The second thing I found interesting about Beinart’s views was this:

The more fundamental difference between the Obama era and its New Deal and Great Society predecessors is this: Back then, progressives did not define the left end of the political spectrum. In the 1930s and 1960s, America featured honest-to-goodness alternatives to capitalism, home-grown radical movements that scared the crap out of the American establishment and sent some of its denizens scurrying into arms of reformers like FDR and LBJ. Because our entire ideological spectrum has shifted right since communism’s collapse, reforms that once looked like centrist compromises now look like the brainchild of Chairman Mao.

In the 1930s, some of America’s most prominent intellectuals saw communism as a serious alternative to Depression-era capitalism. (One reason so many writers and artists got in trouble during the McCarthyite scare of the early 1950s was that so many had flirted with pro-communist groups during FDR’s presidency). And while American communism never became a mass movement, the Depression years birthed home-spun assaults on capitalism that were almost as frightening.

The failure of communism might have made the left more reputable in this country, but it’s basically had the exact opposite effect. Terrorism replaced communism as the justification for the national security state, and any semblance of radical left in this country withered away. As things stand now, when a Democratic president proposes the Heritage Foundation’s 1993 health care plan, he’s a socialist.
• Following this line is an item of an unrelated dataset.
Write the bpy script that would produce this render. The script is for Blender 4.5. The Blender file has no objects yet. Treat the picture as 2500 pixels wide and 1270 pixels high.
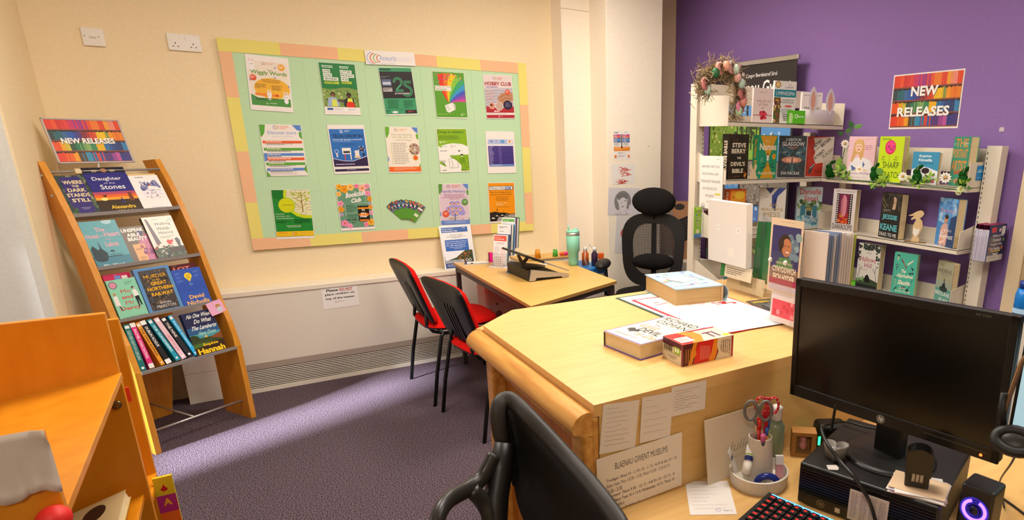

If there were reds fulminating on Obama’s left with the same degree of passion as the Tea Partiers, his agenda would be more appealing to frightened businessmen. The thing is, that’s not happening and it’s not something you can plan. I think those types of movements need to be funded by some entity and they require a degree of auto-catalysis. I don’t know exactly why current economic conditions are not leading to unrest on the left, but I think television has a lot to do with it. And I don’t just mean how politics are presented on teevee. I mean mainly that people are stunned lazy by non-political entertainment.

Whatever the case, the left is smaller in this country than it used to be, and it doesn’t have room to break up into factions and still stay in power. So, I don’t see Beinart’s analysis as wrong, but I don’t think it’s too helpful.